Я, моя жена, Олег и Андрей Бобров, пресс-секретарь «Арктикморнефтегазразведки» зашли в местный шоп, не супер, а просто шоп. Я обнаружил залежи «кальвадоса», и мы почувствовали себя героями «Трех товарищей» Э. – М. Ремарка. На капоте машины, которую мы зафрахтовали, устроили столик – нарезали колбаску, сыр, хлеб, разлили волшебный напиток. Застолье удалось. Жаль, укрепить дружбу русского и норвежского народов не получилось – наш шофер отказался наотрез составить нам компанию. Ну и пусть, сейчас, небось, жалеет… А мы, закончив трапезу, пошли грузиться на борт вертолета.
Я так никогда не летал. Вместо восемнадцати в воздушное судно набилось сорок восемь пассажиров.
– А мы взлетим? – спросил я летчика.
– Взлетим, не впервой. У вертушки тройной запас прочности.

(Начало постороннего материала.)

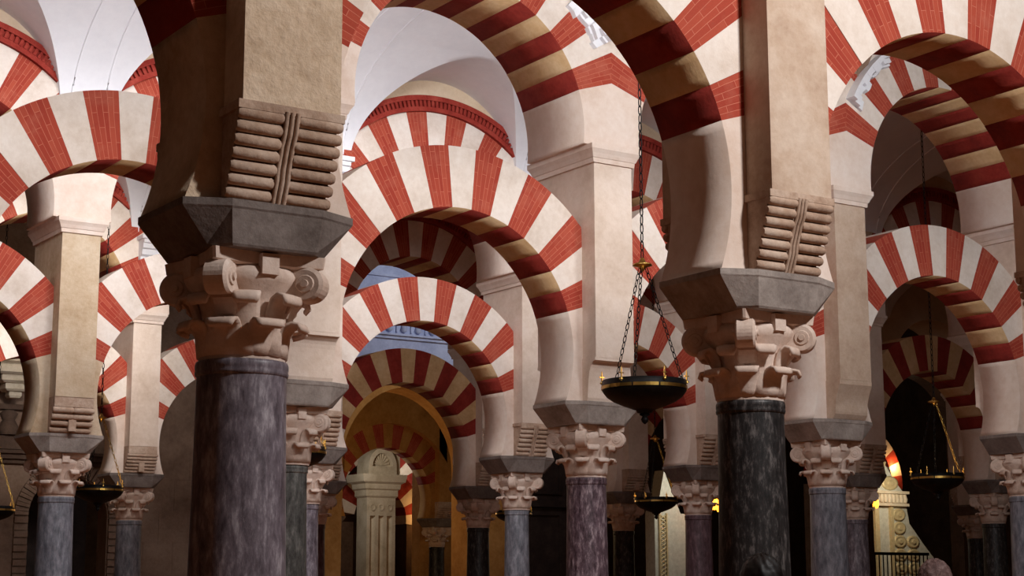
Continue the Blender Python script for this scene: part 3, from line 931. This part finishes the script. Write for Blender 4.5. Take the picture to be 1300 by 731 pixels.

– Что вы говорите? Самолеты падают.
На другой день мы летали на ледник и на шахту-город Пирамиду. Единственная в мире шахта, где уголь добывают не под землей, а на горе. Потом был, как у импрессионистов, «Завтрак на траве», хотя, может, это была и не трава, а карликовые березки, и посещение Дома-музея русского первопроходца И. Русанова. Мне там удались стихи, которые я написал в «Книгу отзывов», а жена их сфотографировала, чтобы не переписывать, и мы их уже с фотографии снимали, как музыканты свою партию в оркестровке. Город Пирамида оставил двоякое ощущение. С одной стороны, добротные здания для жилья, библиотека, музей, а с другой – пустой город. Город, в котором никто не живет, так как закрыли шахту. А посередине по улице течет бурная река, прорвавшая дамбу. Что-то там сейчас?